As sequências que envolvem a saída da família do Rio de Janeiro ainda provocam ideias conflitantes em mim, confesso. Acho interessante a ideia de enxergar na venda do terreno e a partida da Casa Grande uma materialização da morte dos sonhos e planos ceifados pela tragédia, assim como gosto de perceber esse olhar de uma Eunice que não se limita aos tormentos daqueles acontecimentos, possuindo uma vida fora daquilo. Contudo, também foram nesses recortes que passei a sentir algumas maquinações didáticas/forçosas de Salles em torno de um melodrama que, para mim, vinha sendo muito bem conduzido. A cena envolvendo Fernanda Montenegro, na pele de uma Eunice senil, me provocou uma leve desconexão momentânea, por quase apelar para carregar o espectador a um lugar de emoção maior, que ao menos para mim, as demais passagens do filme já tinham feito com mais coesão. Compreendo a ideia por trás dessas sequências, de estabelecer a memória de uma dor que nunca abandonará aquela família, ainda que ressignificada, mas não consegui deixar de sentir essa maquinação saltar da tela. Nada que tenha provocado maiores impactos; a desolação ao final da jornada foi total.
Oh, pedaço de mim
Oh, metade adorada de mim
Lava os olhos meus
Que a saudade é o pior castigo
E eu não quero levar comigo
A mortalha do amor
Adeus
É quase inevitável terminar o filme e não fazer conexões mentais automáticas com outras mídias. "Pedaço de Mim," dueto de Chico Buarque e Zizi Possi, gravado em 1978, assim como o longa de Salles, retrata muito bem a tortura quase infinita dessa angústia de muitas famílias que não puderam se despedir de seus amores.
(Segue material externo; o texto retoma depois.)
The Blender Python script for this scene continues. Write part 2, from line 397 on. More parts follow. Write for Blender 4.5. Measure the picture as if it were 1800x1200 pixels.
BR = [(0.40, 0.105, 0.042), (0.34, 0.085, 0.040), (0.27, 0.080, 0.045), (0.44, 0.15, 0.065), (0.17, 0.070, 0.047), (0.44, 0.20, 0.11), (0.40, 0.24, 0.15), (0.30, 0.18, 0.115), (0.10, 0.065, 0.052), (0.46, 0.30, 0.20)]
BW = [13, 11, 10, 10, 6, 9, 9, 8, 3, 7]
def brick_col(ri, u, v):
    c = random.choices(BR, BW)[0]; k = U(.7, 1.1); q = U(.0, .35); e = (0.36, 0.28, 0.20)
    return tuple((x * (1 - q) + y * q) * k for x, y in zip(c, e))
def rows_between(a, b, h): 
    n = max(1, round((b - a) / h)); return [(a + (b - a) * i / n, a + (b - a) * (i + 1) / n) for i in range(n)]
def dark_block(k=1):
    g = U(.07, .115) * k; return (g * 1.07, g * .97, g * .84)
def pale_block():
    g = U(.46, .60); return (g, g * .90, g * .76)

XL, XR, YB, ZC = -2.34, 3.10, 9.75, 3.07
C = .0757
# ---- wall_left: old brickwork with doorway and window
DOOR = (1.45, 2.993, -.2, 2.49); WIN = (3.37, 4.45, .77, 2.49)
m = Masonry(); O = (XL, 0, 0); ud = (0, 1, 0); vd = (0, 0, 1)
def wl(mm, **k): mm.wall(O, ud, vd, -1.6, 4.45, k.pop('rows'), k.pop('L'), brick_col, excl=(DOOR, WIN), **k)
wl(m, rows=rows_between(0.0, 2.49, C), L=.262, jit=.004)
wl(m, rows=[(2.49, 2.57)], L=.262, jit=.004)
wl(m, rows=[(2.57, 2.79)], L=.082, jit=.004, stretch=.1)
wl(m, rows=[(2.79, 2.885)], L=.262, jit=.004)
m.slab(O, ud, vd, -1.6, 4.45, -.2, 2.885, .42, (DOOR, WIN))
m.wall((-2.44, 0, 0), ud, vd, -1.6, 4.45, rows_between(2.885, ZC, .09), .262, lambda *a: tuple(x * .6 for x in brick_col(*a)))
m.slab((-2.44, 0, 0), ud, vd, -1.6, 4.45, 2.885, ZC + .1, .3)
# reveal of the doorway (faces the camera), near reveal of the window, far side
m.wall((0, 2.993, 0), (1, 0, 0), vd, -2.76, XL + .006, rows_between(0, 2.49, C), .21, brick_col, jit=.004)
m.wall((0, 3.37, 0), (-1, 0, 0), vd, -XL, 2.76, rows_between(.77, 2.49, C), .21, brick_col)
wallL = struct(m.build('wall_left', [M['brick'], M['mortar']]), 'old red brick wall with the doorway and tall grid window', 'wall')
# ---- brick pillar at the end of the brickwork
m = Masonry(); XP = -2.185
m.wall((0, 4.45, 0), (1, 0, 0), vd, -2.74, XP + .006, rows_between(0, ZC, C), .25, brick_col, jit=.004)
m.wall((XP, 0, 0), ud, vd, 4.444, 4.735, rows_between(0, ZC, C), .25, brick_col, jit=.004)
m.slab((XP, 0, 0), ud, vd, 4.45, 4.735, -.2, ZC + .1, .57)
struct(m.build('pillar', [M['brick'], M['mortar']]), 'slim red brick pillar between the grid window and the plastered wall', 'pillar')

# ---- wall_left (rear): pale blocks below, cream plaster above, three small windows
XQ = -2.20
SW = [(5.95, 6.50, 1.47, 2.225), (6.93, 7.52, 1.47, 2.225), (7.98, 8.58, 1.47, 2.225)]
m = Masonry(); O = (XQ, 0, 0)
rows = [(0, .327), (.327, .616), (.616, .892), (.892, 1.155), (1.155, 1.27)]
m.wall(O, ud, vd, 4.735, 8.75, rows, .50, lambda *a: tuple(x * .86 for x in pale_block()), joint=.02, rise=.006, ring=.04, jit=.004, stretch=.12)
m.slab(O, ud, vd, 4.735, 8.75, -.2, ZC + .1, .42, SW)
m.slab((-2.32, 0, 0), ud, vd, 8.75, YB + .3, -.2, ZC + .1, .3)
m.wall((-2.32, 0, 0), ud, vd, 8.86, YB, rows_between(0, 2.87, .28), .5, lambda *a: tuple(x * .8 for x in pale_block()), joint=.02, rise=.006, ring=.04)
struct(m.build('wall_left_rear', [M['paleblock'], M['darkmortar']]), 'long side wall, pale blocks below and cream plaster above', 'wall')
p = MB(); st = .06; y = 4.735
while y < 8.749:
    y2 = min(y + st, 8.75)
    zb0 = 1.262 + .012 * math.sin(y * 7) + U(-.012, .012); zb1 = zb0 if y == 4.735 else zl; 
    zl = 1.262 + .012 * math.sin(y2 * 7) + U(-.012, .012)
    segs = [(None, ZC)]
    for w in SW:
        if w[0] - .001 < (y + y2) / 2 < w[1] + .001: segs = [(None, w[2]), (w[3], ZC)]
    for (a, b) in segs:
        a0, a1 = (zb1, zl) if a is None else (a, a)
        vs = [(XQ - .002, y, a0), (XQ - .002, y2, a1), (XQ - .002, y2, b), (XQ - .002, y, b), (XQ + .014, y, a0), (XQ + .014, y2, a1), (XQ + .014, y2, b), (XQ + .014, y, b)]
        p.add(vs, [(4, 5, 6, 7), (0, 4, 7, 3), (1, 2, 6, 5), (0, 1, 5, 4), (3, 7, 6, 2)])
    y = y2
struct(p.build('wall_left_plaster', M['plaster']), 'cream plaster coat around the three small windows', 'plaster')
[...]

Esses pedaços arrancados de muitos lares arrasados tornam coletivo o trauma de um país que não enfrentou o legado de sua Ditadura com a frontalidade e dureza necessárias. Ainda Estou Aqui chega como uma ótima contribuição do cinema, relembrando a memória que eles tentam apagar, condenando o período que eles insistem em absolver, e acusando a aflição dessa ferida que segue aberta, jorrando o nosso sangue.